§ Dataset extract
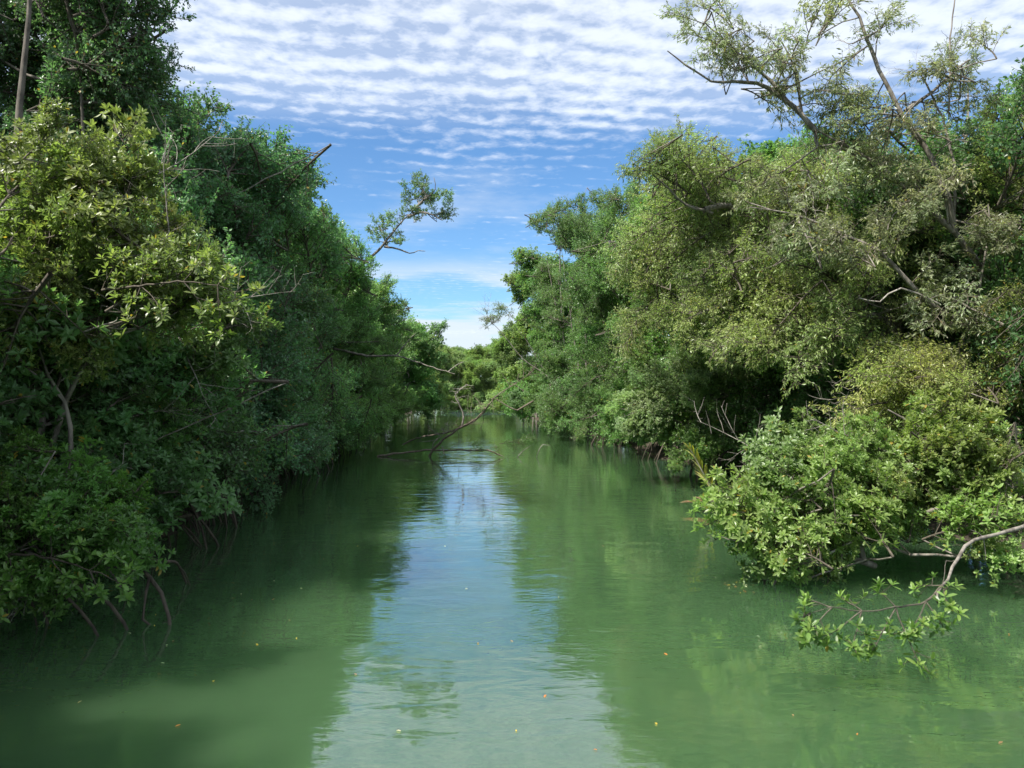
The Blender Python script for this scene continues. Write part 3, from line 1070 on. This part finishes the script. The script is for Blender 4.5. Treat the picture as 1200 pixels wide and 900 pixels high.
# ---- right bank: the tall open tree leaning in from the right
D = 15.6
tree('leaning_tree', 'tall open tree with narrow grey-green leaves leaning from the right on a long trunk',
     [[(13.2, 17.4, 0.2), P(1240, 500, 16.8), P(1200, 418, 16.4), P(1163, 342, 16), P(1118, 272, 15.8), P(1075, 232, D), P(1030, 195, D), P(990, 168, D), P(955, 152, D)],
      [(12.6, 17.0, 0.2), P(1235, 520, 16.6), P(1180, 430, 16.0), P(1135, 385, 15.6), P(1085, 352, 15.3), P(1040, 306, 15.2), P(1008, 284, 15.2), P(965, 266, 15.2), P(925, 250, 15.2), P(880, 243, 15.2)]],
     [lob(812, 18, D, 30, 14, 5), lob(858, 45, D, 26, 22, 6), lob(830, 62, D, 18, 12, 2), lob(880, 78, D, 20, 16, 4), lob(935, 62, D, 28, 22, 5), lob(905, 20, D, 30, 14, 2), lob(800, -20, D, 50, 20, 3),
      lob(945, 108, D, 38, 20, 7), lob(1000, 140, D, 44, 20, 9), lob(1055, 160, D, 40, 20, 7), lob(1020, 95, D, 22, 20, 4), lob(1040, 30, D, 22, 22, 4),
      lob(1085, 78, D, 20, 16, 4), lob(1128, 52, D, 26, 14, 6), lob(1150, 90, D, 18, 14, 3), lob(1000, -10, D, 50, 20, 4), lob(1110, 130, D, 26, 16, 4),
      lob(990, 200, 15.4, 60, 22, 9), lob(905, 210, 15.4, 45, 18, 6), lob(1060, 250, 15.2, 45, 26, 8), lob(1000, 265, 15, 60, 25, 9), lob(930, 262, 15, 50, 18, 6),
      lob(1110, 335, 15.0, 45, 35, 9), lob(1155, 260, 15.0, 35, 35, 8), lob(1070, 200, 15.0, 40, 20, 6), lob(1170, 390, 15.2, 30, 25, 5)],
     'willow_sprig', (0.105, 0.140, 0.066), 51, r0=0.115, bare=7, sc=(0.6, 1.05), per=0.95, upbias=0.1,
     extra_limbs=[dict(p=[P(955, 152, D), P(922, 118, D), P(887, 97, D), P(860, 95, D), P(834, 95, D), P(805, 76, D), P(782, 61, D)], r=(0.06, 0.012)),
                  dict(p=[P(922, 118, D), P(895, 88, D), P(868, 66, D), P(845, 42, D), P(825, 25, D)], r=(0.045, 0.012)),
                  dict(p=[P(940, 135, D), P(936, 100, D), P(928, 70, D), P(912, 45, D)], r=(0.035, 0.01)),
                  dict(p=[P(1075, 160, D), P(1050, 122, D), P(1030, 82, D), P(1016, 45, D), P(1008, 20, D), P(990, -6, D), P(985, -40, D)], r=(0.055, 0.02)),
                  dict(p=[P(1118, 272, 15.8), P(1110, 230, D), P(1092, 190, D), P(1075, 160, D)], r=(0.08, 0.055)),
                  dict(p=[P(1060, 130, D), P(1094, 107, D), P(1118, 84, D), P(1135, 70, D)], r=(0.045, 0.015)),
                  dict(p=[P(1118, 272, 15.8), P(1118, 215, D), P(1112, 165, D), P(1094, 115, D), P(1078, 85, D)], r=(0.035, 0.015)),
                  dict(p=[P(1111, 262, 15.7), P(1111, 215, 15.5), P(1122, 200, 15.5), P(1138, 191, 15.5)], r=(0.022, 0.010), pale=1, noleaf=1),
                  dict(p=[P(1112, 130, D), P(1113, 92, D), P(1114, 45, D), P(1119, -5, D)], r=(0.024, 0.012), noleaf=1),
                  dict(p=[P(1100, 356, 15), P(1055, 338, 14.8), P(1030, 353, 14.8), P(1006, 349, 14.8)], r=(0.026, 0.010), pale=1, noleaf=1),
                  dict(p=[P(1145, 360, 15.5), P(1150, 320, 15.4), P(1160, 270, 15.4), P(1158, 240, 15.4)], r=(0.028, 0.012))])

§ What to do
Would you set down the listing exactly, omitting pictures?

§ Task solution
The Blender Python script for this scene continues. Write part 3, from line 1070 on. This part finishes the script. The script is for Blender 4.5. Treat the picture as 1200 pixels wide and 900 pixels high.
# ---- right bank: the tall open tree leaning in from the right
D = 15.6
tree('leaning_tree', 'tall open tree with narrow grey-green leaves leaning from the right on a long trunk',
     [[(13.2, 17.4, 0.2), P(1240, 500, 16.8), P(1200, 418, 16.4), P(1163, 342, 16), P(1118, 272, 15.8), P(1075, 232, D), P(1030, 195, D), P(990, 168, D), P(955, 152, D)],
      [(12.6, 17.0, 0.2), P(1235, 520, 16.6), P(1180, 430, 16.0), P(1135, 385, 15.6), P(1085, 352, 15.3), P(1040, 306, 15.2), P(1008, 284, 15.2), P(965, 266, 15.2), P(925, 250, 15.2), P(880, 243, 15.2)]],
     [lob(812, 18, D, 30, 14, 5), lob(858, 45, D, 26, 22, 6), lob(830, 62, D, 18, 12, 2), lob(880, 78, D, 20, 16, 4), lob(935, 62, D, 28, 22, 5), lob(905, 20, D, 30, 14, 2), lob(800, -20, D, 50, 20, 3),
      lob(945, 108, D, 38, 20, 7), lob(1000, 140, D, 44, 20, 9), lob(1055, 160, D, 40, 20, 7), lob(1020, 95, D, 22, 20, 4), lob(1040, 30, D, 22, 22, 4),
      lob(1085, 78, D, 20, 16, 4), lob(1128, 52, D, 26, 14, 6), lob(1150, 90, D, 18, 14, 3), lob(1000, -10, D, 50, 20, 4), lob(1110, 130, D, 26, 16, 4),
      lob(990, 200, 15.4, 60, 22, 9), lob(905, 210, 15.4, 45, 18, 6), lob(1060, 250, 15.2, 45, 26, 8), lob(1000, 265, 15, 60, 25, 9), lob(930, 262, 15, 50, 18, 6),
      lob(1110, 335, 15.0, 45, 35, 9), lob(1155, 260, 15.0, 35, 35, 8), lob(1070, 200, 15.0, 40, 20, 6), lob(1170, 390, 15.2, 30, 25, 5)],
     'willow_sprig', (0.105, 0.140, 0.066), 51, r0=0.115, bare=7, sc=(0.6, 1.05), per=0.95, upbias=0.1,
     extra_limbs=[dict(p=[P(955, 152, D), P(922, 118, D), P(887, 97, D), P(860, 95, D), P(834, 95, D), P(805, 76, D), P(782, 61, D)], r=(0.06, 0.012)),
                  dict(p=[P(922, 118, D), P(895, 88, D), P(868, 66, D), P(845, 42, D), P(825, 25, D)], r=(0.045, 0.012)),
                  dict(p=[P(940, 135, D), P(936, 100, D), P(928, 70, D), P(912, 45, D)], r=(0.035, 0.01)),
                  dict(p=[P(1075, 160, D), P(1050, 122, D), P(1030, 82, D), P(1016, 45, D), P(1008, 20, D), P(990, -6, D), P(985, -40, D)], r=(0.055, 0.02)),
                  dict(p=[P(1118, 272, 15.8), P(1110, 230, D), P(1092, 190, D), P(1075, 160, D)], r=(0.08, 0.055)),
                  dict(p=[P(1060, 130, D), P(1094, 107, D), P(1118, 84, D), P(1135, 70, D)], r=(0.045, 0.015)),
                  dict(p=[P(1118, 272, 15.8), P(1118, 215, D), P(1112, 165, D), P(1094, 115, D), P(1078, 85, D)], r=(0.035, 0.015)),
                  dict(p=[P(1111, 262, 15.7), P(1111, 215, 15.5), P(1122, 200, 15.5), P(1138, 191, 15.5)], r=(0.022, 0.010), pale=1, noleaf=1),
                  dict(p=[P(1112, 130, D), P(1113, 92, D), P(1114, 45, D), P(1119, -5, D)], r=(0.024, 0.012), noleaf=1),
                  dict(p=[P(1100, 356, 15), P(1055, 338, 14.8), P(1030, 353, 14.8), P(1006, 349, 14.8)], r=(0.026, 0.010), pale=1, noleaf=1),
                  dict(p=[P(1145, 360, 15.5), P(1150, 320, 15.4), P(1160, 270, 15.4), P(1158, 240, 15.4)], r=(0.028, 0.012))])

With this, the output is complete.